DATA FOR THIS TASK:

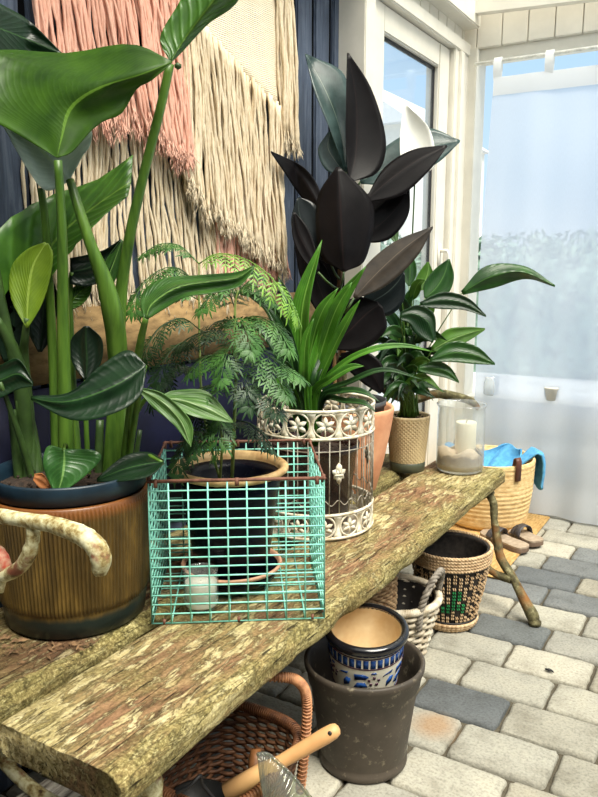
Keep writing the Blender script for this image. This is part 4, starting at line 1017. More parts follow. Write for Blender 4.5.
m = MB(); m.tube(crv([at(176, 793, 1.34), at(190, 786, 1.34), at(200, 776, 1.35), at(203, 785, 1.36), at(215, 800, 1.37)], 24), .0035, 6); part('cord', m, dark_rubber, bt)
# weathered logs under the near end
logm = N('silver_grey_driftwood'); v = logm.coord('Object', (16, 1.6, 16)); n1 = logm.noise(v, 4, 6, .7, .6); logm_m = logm.pbr(logm.ramp(n1, [(.36, rgb(52, 46, 42)), (.46, rgb(140, 132, 122)), (.62, rgb(210, 204, 192))]), .85, logm.bump(n1, .9, .006), 0, .2)
def log(p0, p1, r, seed, label):
    p0, p1 = np.array(p0, float), np.array(p1, float)
    o = np.minimum(p0, p1); m = MB(); n = 26; nn = 16; d = p1-p0; L = np.linalg.norm(d); d = d/L; u = np.cross(d, [0, 0, 1]); u /= np.linalg.norm(u); w_ = np.cross(u, d)
    vs = []
    for i in range(n):
        s = i/(n-1); c_ = p0+d*L*s+u*.01*mnoise.noise(Vector((s*3, seed, 0)))
        for j in range(nn):
            a = 2*math.pi*j/nn; rr = r*(1+.16*mnoise.noise(Vector((math.cos(a)*1.2+seed, math.sin(a)*1.2, s*3)))+.06*math.sin(a*6+seed))*(.93 if i in (0, n-1) else 1)
            vs.append(c_+u*rr*math.cos(a)+w_*rr*math.sin(a))
    fs = [(i*nn+j, i*nn+(j+1) % nn, (i+1)*nn+(j+1) % nn, (i+1)*nn+j) for i in range(n-1) for j in range(nn)]+[tuple(range(nn-1, -1, -1)), tuple((n-1)*nn+j for j in range(nn))]
    m.add(vs, fs); return solo('driftwood_log', m, logm_m, tuple((p0+p1)/2-np.array([0, 0, r])), label, 'log', 'driftwood logs under the bench')
log((-1.17, .50, .055), (-1.085, .90, .055), .052, 1, 'silver grey driftwood log on the floor nearest the wall, below the bench corner')
log((-1.055, .48, .050), (-.985, .86, .050), .046, 2, 'silver grey driftwood log on the floor, farther from the wall than its neighbour')
log((-1.115, .49, .147), (-1.03, .90, .147), .046, 3, 'silver grey driftwood log lying on top of two others')
# jars on the sill
sj = thing('clear_sill_jar', 'clear glass jar on the window sill behind the curtain', 'jar', (-1.035, 3.487, .5455))
part('jar_body', MB().lathe([(0, 0), (.034, 0), (.038, .006), (.038, .06), (.033, .072), (.033, .088), (.030, .088), (.031, .07), (.035, .058), (.035, .008), (0, .006)], (-1.035, 3.487, .5455), 28), thinglass('jar_glass', (.95, .97, .97), .35, 1.5), sj)
sj = thing('white_sill_pot', 'small white pot on the window sill behind the curtain', 'pot', (-.755, 3.487, .5455))
part('pot_body', MB().lathe([(0, 0), (.028, 0), (.034, .05), (.036, .052), (.036, .06), (.032, .06), (.026, .01), (0, .01)], (-.755, 3.487, .5455), 28), white_paint, sj)

tw = onz(549, 671, .004); m = MB()
m.tube(crv([tw+(-.012, .004, .001), tw+(-.003, 0, .003), tw+(.006, .002, .002), tw+(.014, -.003, .001)], 10), [.0015, .004, .003, .0045, .005, .004, .0035, .003, .002, .001], 6)
solo('dark_twig', m, dark_rubber, tuple(tw), 'tiny dark twig lying alone on the open paving', 'twig')
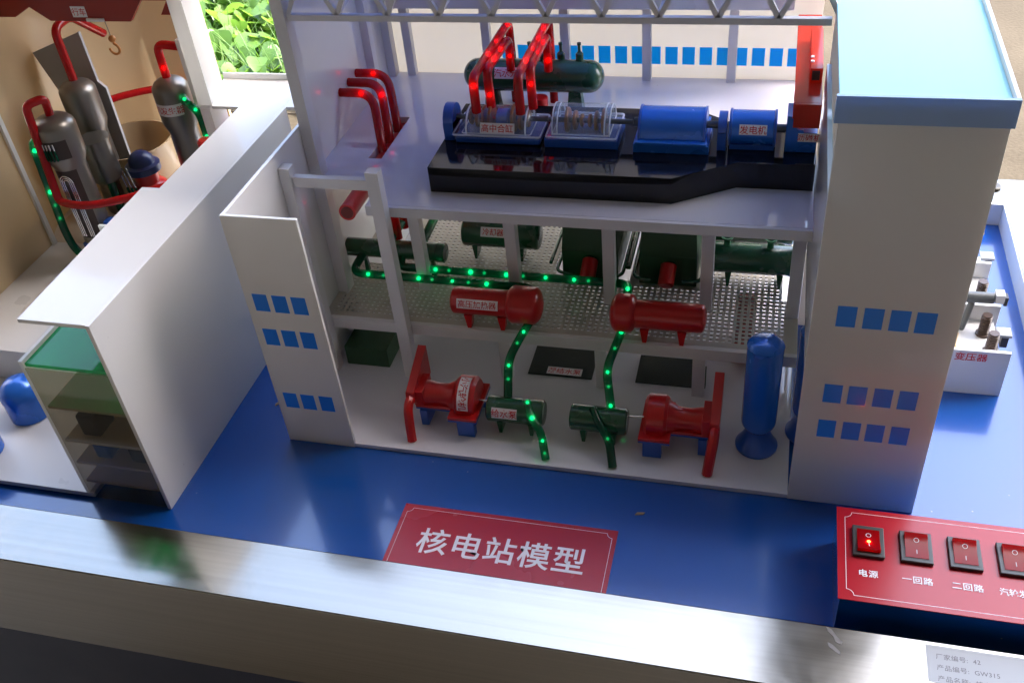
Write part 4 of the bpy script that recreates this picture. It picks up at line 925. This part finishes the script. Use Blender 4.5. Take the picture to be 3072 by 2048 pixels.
# ================================================================== transformer yard
ty = thing('transformer_yard', 'white transformer tray with three bays behind the tower, red lettering', 'model building', (65.5, 25, 0))
B(ty, 'tray', WHITE_SOLID, 61.2, 69.7, 17.0, 36, .004, 3.55, bevel=.05)
for y in (16.62, 24.2, 31.9): B(ty, 'bay_wall', WHITE_SOLID, 61.2, 70.05, y, y+.4, 0.004, 5.5, bevel=.04)
write(ty, '变压器', flat_map((66.55, 16.62, 4.75), (1, 0, 0), (0, 0, 1)), 1.0, RED_INK, .015, spacing=1.02)
def bushing(x, y, z, h, r, mat, label):
    prof = [(0, 0), (r*1.3, 0), (r*1.3, .25)]
    k = 0; zz = .3
    while zz < h-.25:
        prof += [(r*.8, zz), (r, zz+.06), (r, zz+.16), (r*.8, zz+.22)]; zz += .26
    prof += [(r*.85, h-.12), (r*.85, h), (0, h)]
    solo(MB().lathe(prof, (x, y, z), (0, 0, 1), 20), 'bushing', mat, label, 'insulator', 'ribbed bushings in the transformer bays')
bushing(68.7, 19.0, 3.56, 2.5, .55, BROWN, 'ribbed brown bushing in the front bay, nearest the red lettering')
bushing(68.4, 21.9, 3.56, 2.5, .55, BROWN, 'ribbed brown bushing in the front bay, behind the nearest one')
bushing(65.0, 19.2, 3.56, 2.2, .5, YELLOW, 'yellow topped bushing in the front bay beside the tower edge')
bushing(68.5, 27.0, 3.56, 3.0, .55, BROWN, 'ribbed brown bushing in the middle bay, taller of two')
bushing(69.0, 25.6, 3.56, 2.2, .55, BROWN, 'ribbed brown bushing in the middle bay, shorter of two')
hv = thing('bus_duct', 'grey horizontal bus duct on a bent stand in the front bay', 'duct', (67, 23.4, 3.56))
build(MB().cyl((61.5, 23.2, 7.2), (68.9, 23.2, 7.2), .58, bev=.08), 'duct', GREY_DARK, hv); build(MB().tube(fillet([(66.4, 22.6, 3.56), (66.6, 22.6, 5.0), (66.9, 23.1, 6.6)], .6), .34, 10), 'stand', GREY_DARK, hv)
B(hv, 'end_box', WHITE_SOLID, 68.95, 69.8, 22.7, 23.8, 6.9, 7.9, bevel=.04); B(hv, 'end_clip', DARK, 69.81, 70.15, 22.8, 23.7, 6.6, 7.6, bevel=.03)
for (y, lab) in ((20.5, 'grey terminal box on the front bay edge'), (34.0, 'grey terminal box on the rear bay edge')):
    t = thing('terminal_box', lab, 'box', (70, y, 3.5), 'terminal boxes on the tray edge'); B(t, 'lid', GREY, 69.2, 70.6, y-.7, y+.7, 4.9, 5.2, bevel=.04); B(t, 'body', DARK, 69.72, 70.4, y-.55, y+.55, 3.56, 4.89, bevel=.04)
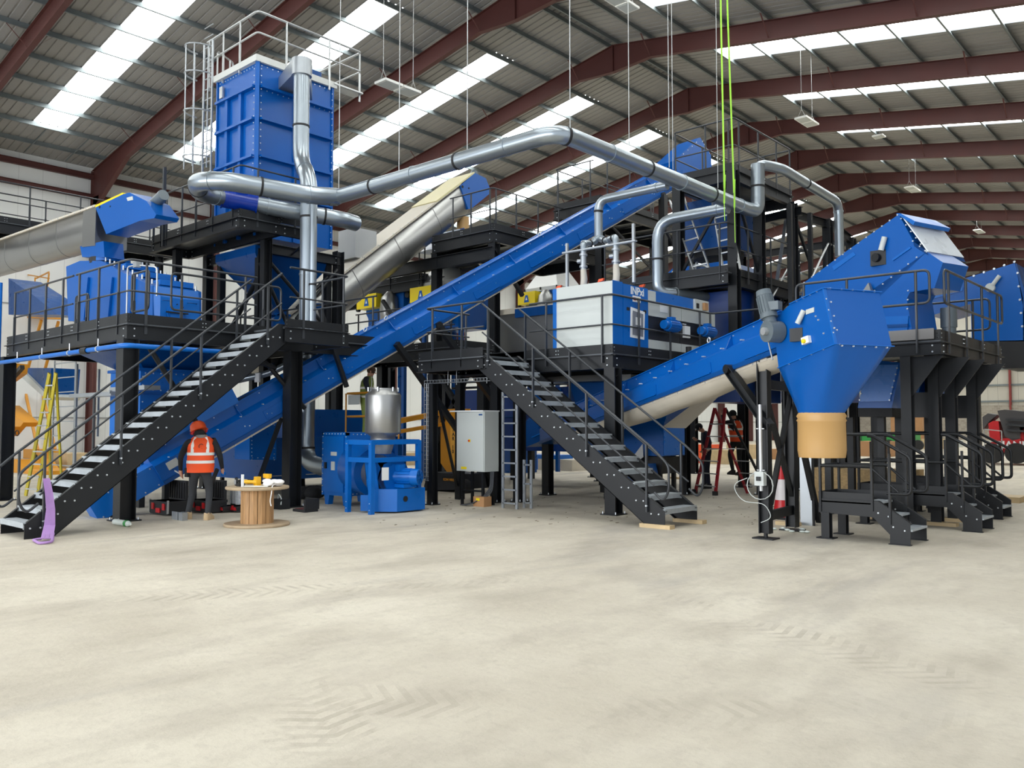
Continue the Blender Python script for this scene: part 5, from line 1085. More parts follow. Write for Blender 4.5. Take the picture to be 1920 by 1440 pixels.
# ================================================================== WHITE AND BLUE CABINET LINE
cb = thing('machine_cabinet', 'white and blue machine cabinet lettered INPxi on the middle platform', 'cabinet', (-10, 13.7, ZC))
cx0, cx1, cy0, cy1, cz0, cz1 = -10.7, -9.24, 13.1, 14.3, ZC+.02, 4.38
MB().box((cx0, cy0+.01, cz0), (cx1-.01, cy1, cz1-.01)).build('housing', BLUE2, cb)
m = MB(); m.box((cx0+.11, cy0-.005, cz0+.01), (cx1-.0, cy0+.012, cz1)); m.build('side_panel', GREYC, cb, label='pale grey side panel')
m = MB(); m.box((cx1-.012, cy0+.0, cz0), (cx1+.004, cy0+.33, cz1+.01)); m.build('corner_panel', BLUE2, cb)
m = MB(); m.box((cx1-.01, cy0+.34, cz0), (cx1+.012, cy1, cz1-.02)); dr = m.build('door', BLUE2, cb)
m = MB(); [m.box((cx1+.01, y, 3.86), (cx1+.022, y+.09, 3.92)) for y in (cy0+.45, cy0+1.03)]; m.build_each('recessed_handle', RUB, dr)
m = MB(); m.box((cx1+.012, cy0+.65, 4.05), (cx1+.018, cy0+.93, 4.17)); pl = m.build('label_plate', WHT, dr); m = MB(); m.box((cx1+.018, cy0+.68, 4.08), (cx1+.02, cy0+.76, 4.14)); m.build('red_symbol', REDP, pl); m = MB(); m.box((cx1+.018, cy0+.8, 4.08), (cx1+.02, cy0+.9, 4.14)); m.build('yellow_symbol', YEL, pl)
m = MB(); m.prism([(cx1+.014, cy0+.56, 3.35), (cx1+.03, cy0+1.02, 3.33), (cx1+.03, cy0+1.05, 3.88), (cx1+.014, cy0+.58, 3.94)], (.004, 0, 0)); pa = m.build('taped_document', WHT, cb); m = MB(); m.prism([(cx1+.035, cy0+.62, 3.4), (cx1+.035, cy0+.98, 3.38), (cx1+.035, cy0+.99, 3.83), (cx1+.035, cy0+.63, 3.87)], (.002, 0, 0)); m.build('grey_sheet', mat('grey_print', srgb(120, 124, 134), .4), pa)
m = MB(); m.box((cx1+.037, cy0+.72, 3.6), (cx1+.039, cy0+.9, 3.75)); m.build('white_note', WHT, pa)
tx = text_obj('INPxi', .21, WHT, 'lettering', cb, (cx1+.016, cy0+.58, 4.195), (0, 1, 0), (0, 0, 1), .002)
m = MB(); [m.prism([(x, y, cz1), (x+.12, y, cz1+.02), (x+.14, y, cz1+.07), (x+.03, y, cz1+.06)], (0, .05, 0)) for x, y in ((cx0+.0, cy0+.1), (cx1-.35, cy0+.0), (cx1-.15, cy1-.1))]; m.build_each('lifting_lug', ORGH, cb)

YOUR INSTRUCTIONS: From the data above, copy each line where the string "Blender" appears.

FINAL RESULT:
Keep writing the Blender script for this image. This is part 4, starting at line 1017. More parts follow. Write for Blender 4.5.
Write part 4 of the bpy script that recreates this picture. It picks up at line 925. This part finishes the script. Use Blender 4.5. Take the picture to be 3072 by 2048 pixels.
Continue the Blender Python script for this scene: part 5, from line 1085. More parts follow. Write for Blender 4.5. Take the picture to be 1920 by 1440 pixels.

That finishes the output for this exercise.